The Best Way to Do a Year-End Stock Donation

Story written by Ray Martin at CBS

Investors who own stocks or mutual funds have enjoyed another year of solid gains in 2016. Even with the year’s end just days away now, it’s not too late to consider donating shares of stocks to your favorite charity.

And the coming Trump administration means you should consider making an even larger charitable donations this year.

If you’re planning to make a substantial donation to a qualified charitable organization, such as a church, synagogue or other nonprofit group, consider donating shares of stock (or a mutual fund) that have appreciated during 2016’s run-up, instead of writing a check or giving cash.

Giving cash, writing a check or charging a donation on a credit card is fine if your donation is a few hundred dollars or less. But if you can give a thousand dollars or more, the tax benefits of donating appreciated securities can really reduce the aftertax cost of your gift.

That’s because when you donate shares of an investment that has appreciated, you not only get to deduct the value of those shares as a charitable donation but you also avoid ever reporting the shares’ gains as taxable income.

A double tax benefit results because the general rule is that the deduction for property donated to charity is equal to its fair market value. And when the donated property has a capital gain, the donor doesn’t realize that gain. The second benefit is forever avoiding paying tax on the donated property’s capital gains.

Let’s say you plan to donate $10,000 to a charitable organization. You also own shares of stock or a mutual fund that you bought a while ago for $5,000 that are now worth $10,000. Let’s assume your federal marginal tax rate is 35 percent and the tax rate for long-term capital gains for you is 23.8 percent.
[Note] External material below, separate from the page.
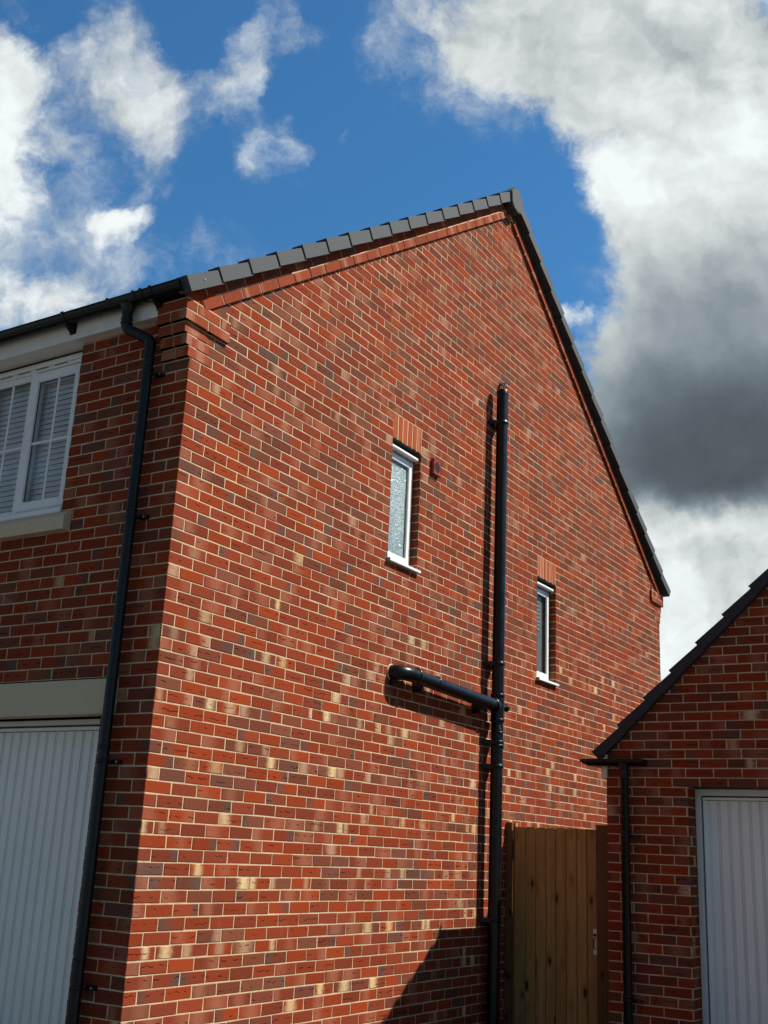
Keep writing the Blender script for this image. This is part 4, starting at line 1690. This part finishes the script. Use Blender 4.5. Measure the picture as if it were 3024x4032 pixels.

If you just gave $10,000 in cash, you would claim the $10,000 as a charitable donation on Schedule A. That deduction would reduce your federal taxes by $3,500. So the aftertax cost of your $10,000 donation is $6,500.

Instead, let’s say you donated the shares of the mutual fund you bought a while ago, whose current value is $10,000. Of course, you can claim a deduction of the market value of the donated shares -- the full $10,000 -- as a charitable donation. That will also reduce your federal income tax bill by $3,500.

But remember, you paid only $5,000 for those shares. If you had held them and sold them, you would pay $2,380 in capital gains taxes. But because you donated these shares, you’ll never pay the capital gains taxes. That’s an additional tax savings of $2,380. So the aftertax cost of donating shares worth $10,000 in this example is only $4,120.

You could even take this a step further. Since you paid only $5,000 for the donated shares, and your federal tax savings for the deduction is $3,500 (forgetting the taxes on the gains), then the aftertax cost of the $10,000 donation of appreciated shares is as low as $1,500.

This is why your tax benefits from a donation of appreciated stock versus giving cash can be substantial. Most charitable organizations are just as grateful to receive the stock -- and even have their own brokerage accounts ready to receive your transfer of shares.

But be careful here. These tax benefits are allowed only for shares of stock or a mutual fund that have appreciated since you originally bought them and you’ve owned for over one year (also known as long-term capital gain property). Shares held for a year or less would be treated as ordinary income, and the charitable deduction would be limited to the cost basis (or what you paid) for the shares.

Finally, if the shares are now worth less than what you’ve paid for them, don’t donate them. You can claim only the current value as the deduction and not the higher cost you paid to buy the shares.